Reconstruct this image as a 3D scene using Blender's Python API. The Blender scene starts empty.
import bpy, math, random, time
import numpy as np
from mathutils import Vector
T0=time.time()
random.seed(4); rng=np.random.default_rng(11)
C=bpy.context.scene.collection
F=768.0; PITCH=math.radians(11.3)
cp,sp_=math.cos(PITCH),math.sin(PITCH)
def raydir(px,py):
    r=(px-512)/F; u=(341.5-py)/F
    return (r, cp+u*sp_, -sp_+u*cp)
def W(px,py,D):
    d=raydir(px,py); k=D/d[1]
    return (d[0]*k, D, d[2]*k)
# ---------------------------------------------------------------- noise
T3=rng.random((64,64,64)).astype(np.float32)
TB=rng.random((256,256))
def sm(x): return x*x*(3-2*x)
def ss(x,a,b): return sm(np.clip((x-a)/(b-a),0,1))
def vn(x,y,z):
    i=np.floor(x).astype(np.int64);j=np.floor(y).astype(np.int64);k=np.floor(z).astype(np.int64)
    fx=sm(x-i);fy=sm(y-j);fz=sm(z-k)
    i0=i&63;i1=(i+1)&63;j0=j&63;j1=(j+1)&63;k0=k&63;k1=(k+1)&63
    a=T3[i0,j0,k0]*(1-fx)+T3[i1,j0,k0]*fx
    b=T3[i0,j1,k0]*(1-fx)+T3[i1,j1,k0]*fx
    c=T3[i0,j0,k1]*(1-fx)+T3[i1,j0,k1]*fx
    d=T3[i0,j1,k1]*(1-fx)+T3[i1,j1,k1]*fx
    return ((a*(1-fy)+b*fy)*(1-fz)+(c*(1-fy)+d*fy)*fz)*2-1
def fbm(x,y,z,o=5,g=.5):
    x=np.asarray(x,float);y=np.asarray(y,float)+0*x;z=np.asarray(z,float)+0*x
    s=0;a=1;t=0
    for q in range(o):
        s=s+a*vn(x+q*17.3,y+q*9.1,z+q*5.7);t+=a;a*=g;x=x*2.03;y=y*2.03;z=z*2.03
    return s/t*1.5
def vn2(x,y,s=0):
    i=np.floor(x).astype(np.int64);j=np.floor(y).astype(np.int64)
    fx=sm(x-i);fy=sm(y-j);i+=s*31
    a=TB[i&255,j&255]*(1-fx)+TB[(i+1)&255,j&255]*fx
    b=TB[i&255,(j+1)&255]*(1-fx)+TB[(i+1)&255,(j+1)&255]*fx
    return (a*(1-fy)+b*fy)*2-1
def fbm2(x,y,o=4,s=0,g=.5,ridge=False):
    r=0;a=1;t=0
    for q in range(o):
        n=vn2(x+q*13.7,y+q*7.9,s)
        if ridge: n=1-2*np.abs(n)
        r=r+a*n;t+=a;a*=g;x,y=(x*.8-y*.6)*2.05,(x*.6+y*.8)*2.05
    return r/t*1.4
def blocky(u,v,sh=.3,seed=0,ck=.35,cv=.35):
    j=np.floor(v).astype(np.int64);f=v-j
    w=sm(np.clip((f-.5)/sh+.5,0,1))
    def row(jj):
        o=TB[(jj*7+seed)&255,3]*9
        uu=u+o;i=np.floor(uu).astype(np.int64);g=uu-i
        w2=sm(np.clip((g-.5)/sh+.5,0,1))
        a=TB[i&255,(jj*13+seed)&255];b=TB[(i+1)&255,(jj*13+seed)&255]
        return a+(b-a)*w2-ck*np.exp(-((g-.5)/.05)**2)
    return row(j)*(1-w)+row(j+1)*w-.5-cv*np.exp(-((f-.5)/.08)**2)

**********

#### Exercise goal:
Extract the complete listing verbatim.

#### Result for this task:
Reconstruct this image as a 3D scene using Blender's Python API. The Blender scene starts empty.
import bpy, math, random, time
import numpy as np
from mathutils import Vector
T0=time.time()
random.seed(4); rng=np.random.default_rng(11)
C=bpy.context.scene.collection
F=768.0; PITCH=math.radians(11.3)
cp,sp_=math.cos(PITCH),math.sin(PITCH)
def raydir(px,py):
    r=(px-512)/F; u=(341.5-py)/F
    return (r, cp+u*sp_, -sp_+u*cp)
def W(px,py,D):
    d=raydir(px,py); k=D/d[1]
    return (d[0]*k, D, d[2]*k)
# ---------------------------------------------------------------- noise
T3=rng.random((64,64,64)).astype(np.float32)
TB=rng.random((256,256))
def sm(x): return x*x*(3-2*x)
def ss(x,a,b): return sm(np.clip((x-a)/(b-a),0,1))
def vn(x,y,z):
    i=np.floor(x).astype(np.int64);j=np.floor(y).astype(np.int64);k=np.floor(z).astype(np.int64)
    fx=sm(x-i);fy=sm(y-j);fz=sm(z-k)
    i0=i&63;i1=(i+1)&63;j0=j&63;j1=(j+1)&63;k0=k&63;k1=(k+1)&63
    a=T3[i0,j0,k0]*(1-fx)+T3[i1,j0,k0]*fx
    b=T3[i0,j1,k0]*(1-fx)+T3[i1,j1,k0]*fx
    c=T3[i0,j0,k1]*(1-fx)+T3[i1,j0,k1]*fx
    d=T3[i0,j1,k1]*(1-fx)+T3[i1,j1,k1]*fx
    return ((a*(1-fy)+b*fy)*(1-fz)+(c*(1-fy)+d*fy)*fz)*2-1
def fbm(x,y,z,o=5,g=.5):
    x=np.asarray(x,float);y=np.asarray(y,float)+0*x;z=np.asarray(z,float)+0*x
    s=0;a=1;t=0
    for q in range(o):
        s=s+a*vn(x+q*17.3,y+q*9.1,z+q*5.7);t+=a;a*=g;x=x*2.03;y=y*2.03;z=z*2.03
    return s/t*1.5
def vn2(x,y,s=0):
    i=np.floor(x).astype(np.int64);j=np.floor(y).astype(np.int64)
    fx=sm(x-i);fy=sm(y-j);i+=s*31
    a=TB[i&255,j&255]*(1-fx)+TB[(i+1)&255,j&255]*fx
    b=TB[i&255,(j+1)&255]*(1-fx)+TB[(i+1)&255,(j+1)&255]*fx
    return (a*(1-fy)+b*fy)*2-1
def fbm2(x,y,o=4,s=0,g=.5,ridge=False):
    r=0;a=1;t=0
    for q in range(o):
        n=vn2(x+q*13.7,y+q*7.9,s)
        if ridge: n=1-2*np.abs(n)
        r=r+a*n;t+=a;a*=g;x,y=(x*.8-y*.6)*2.05,(x*.6+y*.8)*2.05
    return r/t*1.4
def blocky(u,v,sh=.3,seed=0,ck=.35,cv=.35):
    j=np.floor(v).astype(np.int64);f=v-j
    w=sm(np.clip((f-.5)/sh+.5,0,1))
    def row(jj):
        o=TB[(jj*7+seed)&255,3]*9
        uu=u+o;i=np.floor(uu).astype(np.int64);g=uu-i
        w2=sm(np.clip((g-.5)/sh+.5,0,1))
        a=TB[i&255,(jj*13+seed)&255];b=TB[(i+1)&255,(jj*13+seed)&255]
        return a+(b-a)*w2-ck*np.exp(-((g-.5)/.05)**2)
    return row(j)*(1-w)+row(j+1)*w-.5-cv*np.exp(-((f-.5)/.08)**2)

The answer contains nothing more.